Robin Givens is, as usual, the highlight of the film.
28 October 2011
The theatrical picture "Foreign Student" is, looked at on its own, a sensitive and often moving film. The atmosphere of 1950s Virginia is skillfully re-created, the performances, are for the most part, incisive and stirring, and the script is tender and refreshingly non- melodramatic, allowing the proceedings to evolve in a mature and realistic way. Yet for all that, all this, the greatest plus, the most positive element is--drum roll, please--Robin Givens. As April, the local schoolteacher who also works as a domestic, she deftly creates a soulful and sexual woman. We immediately see why French exchange student Phillipe is drawn to her, why he falls in love with her. Indeed, we rather envy the young Parisian for being able to hook up with such a sexy and mature and quietly passionate girl. And when, at the end, they part and April leaves him a warm and loving good-bye note ("To Phillipe. All my love. Always. April"), we genuinely feel Phillipe's satisfaction at having had such a gorgeous and caring and fully-rounded lover. It is Robin's graceful beauty, her smoldering sexiness, and her classy intelligence that make her such an admirable love object and cause her to be the high point of the picture.
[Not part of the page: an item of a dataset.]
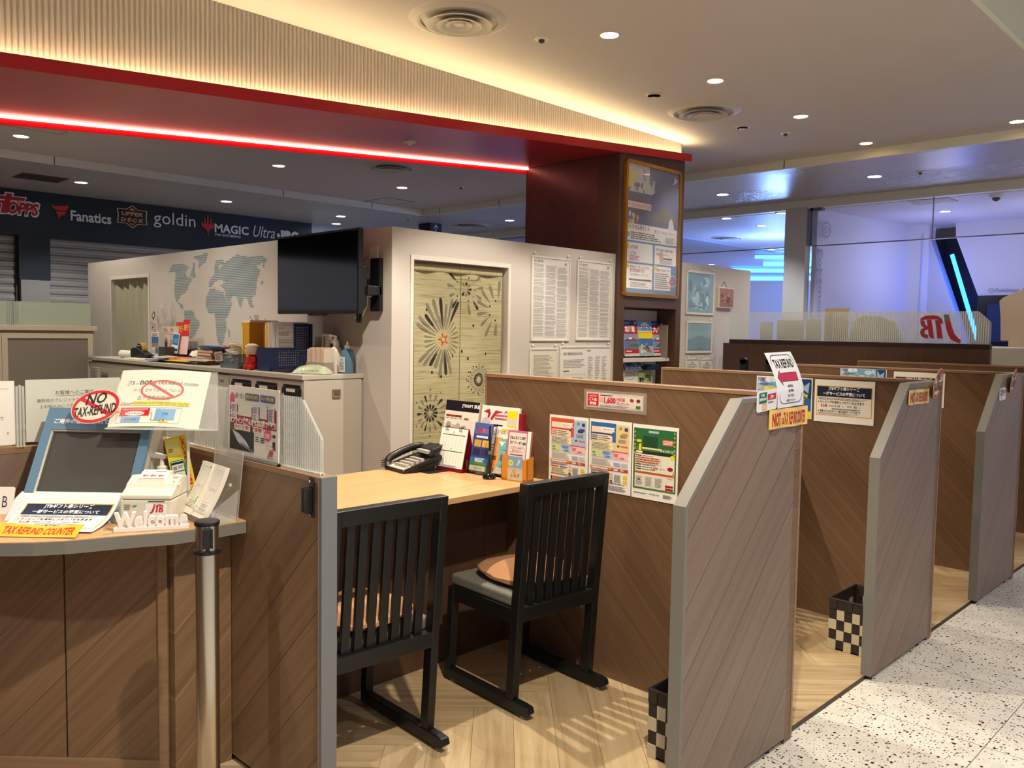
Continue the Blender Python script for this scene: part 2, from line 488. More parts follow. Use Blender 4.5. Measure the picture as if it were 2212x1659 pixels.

When People Magazine did a story on her during the 1980s, it quoted her as contending that her long-range plans included more parts for "wholesome black girls--we don't have many female heroes in that vein." Robin Givens's character in "Foreign Student" may not be "wholesome," but through her smooth good looks and stylish sex appeal, she is certainly, definitely a "female hero" for black girls and, in fact, for girls of all races.